RECORDED DATA
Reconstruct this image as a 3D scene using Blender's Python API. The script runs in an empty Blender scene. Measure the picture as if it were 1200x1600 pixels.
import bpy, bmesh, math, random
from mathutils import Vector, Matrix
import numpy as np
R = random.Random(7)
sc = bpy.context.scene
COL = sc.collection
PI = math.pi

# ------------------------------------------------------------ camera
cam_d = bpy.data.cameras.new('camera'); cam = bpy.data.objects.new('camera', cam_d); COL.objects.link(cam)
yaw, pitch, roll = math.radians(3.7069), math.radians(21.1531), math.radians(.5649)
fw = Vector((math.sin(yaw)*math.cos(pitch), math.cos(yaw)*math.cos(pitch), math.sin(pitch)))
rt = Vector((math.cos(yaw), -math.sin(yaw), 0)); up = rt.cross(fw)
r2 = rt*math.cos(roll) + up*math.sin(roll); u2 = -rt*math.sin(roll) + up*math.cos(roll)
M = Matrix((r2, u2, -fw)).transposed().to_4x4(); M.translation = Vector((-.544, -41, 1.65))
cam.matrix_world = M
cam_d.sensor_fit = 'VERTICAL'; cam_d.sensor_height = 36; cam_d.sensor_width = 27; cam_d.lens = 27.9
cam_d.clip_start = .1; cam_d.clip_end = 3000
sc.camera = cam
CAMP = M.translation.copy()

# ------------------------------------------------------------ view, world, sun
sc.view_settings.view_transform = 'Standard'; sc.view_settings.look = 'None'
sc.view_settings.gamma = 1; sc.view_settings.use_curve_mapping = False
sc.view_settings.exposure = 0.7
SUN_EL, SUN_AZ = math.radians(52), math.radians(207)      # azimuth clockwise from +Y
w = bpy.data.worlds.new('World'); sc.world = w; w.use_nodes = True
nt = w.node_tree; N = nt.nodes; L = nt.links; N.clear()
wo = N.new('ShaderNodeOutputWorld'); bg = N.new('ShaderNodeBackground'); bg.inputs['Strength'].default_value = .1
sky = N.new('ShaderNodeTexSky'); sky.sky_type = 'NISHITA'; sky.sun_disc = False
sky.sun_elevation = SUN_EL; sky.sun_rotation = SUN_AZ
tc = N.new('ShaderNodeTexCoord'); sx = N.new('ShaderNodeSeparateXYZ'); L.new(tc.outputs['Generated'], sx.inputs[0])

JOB
Transcribe the whole listing exactly.

OUTPUT BELOW
Reconstruct this image as a 3D scene using Blender's Python API. The script runs in an empty Blender scene. Measure the picture as if it were 1200x1600 pixels.
import bpy, bmesh, math, random
from mathutils import Vector, Matrix
import numpy as np
R = random.Random(7)
sc = bpy.context.scene
COL = sc.collection
PI = math.pi

# ------------------------------------------------------------ camera
cam_d = bpy.data.cameras.new('camera'); cam = bpy.data.objects.new('camera', cam_d); COL.objects.link(cam)
yaw, pitch, roll = math.radians(3.7069), math.radians(21.1531), math.radians(.5649)
fw = Vector((math.sin(yaw)*math.cos(pitch), math.cos(yaw)*math.cos(pitch), math.sin(pitch)))
rt = Vector((math.cos(yaw), -math.sin(yaw), 0)); up = rt.cross(fw)
r2 = rt*math.cos(roll) + up*math.sin(roll); u2 = -rt*math.sin(roll) + up*math.cos(roll)
M = Matrix((r2, u2, -fw)).transposed().to_4x4(); M.translation = Vector((-.544, -41, 1.65))
cam.matrix_world = M
cam_d.sensor_fit = 'VERTICAL'; cam_d.sensor_height = 36; cam_d.sensor_width = 27; cam_d.lens = 27.9
cam_d.clip_start = .1; cam_d.clip_end = 3000
sc.camera = cam
CAMP = M.translation.copy()

# ------------------------------------------------------------ view, world, sun
sc.view_settings.view_transform = 'Standard'; sc.view_settings.look = 'None'
sc.view_settings.gamma = 1; sc.view_settings.use_curve_mapping = False
sc.view_settings.exposure = 0.7
SUN_EL, SUN_AZ = math.radians(52), math.radians(207)      # azimuth clockwise from +Y
w = bpy.data.worlds.new('World'); sc.world = w; w.use_nodes = True
nt = w.node_tree; N = nt.nodes; L = nt.links; N.clear()
wo = N.new('ShaderNodeOutputWorld'); bg = N.new('ShaderNodeBackground'); bg.inputs['Strength'].default_value = .1
sky = N.new('ShaderNodeTexSky'); sky.sky_type = 'NISHITA'; sky.sun_disc = False
sky.sun_elevation = SUN_EL; sky.sun_rotation = SUN_AZ
tc = N.new('ShaderNodeTexCoord'); sx = N.new('ShaderNodeSeparateXYZ'); L.new(tc.outputs['Generated'], sx.inputs[0])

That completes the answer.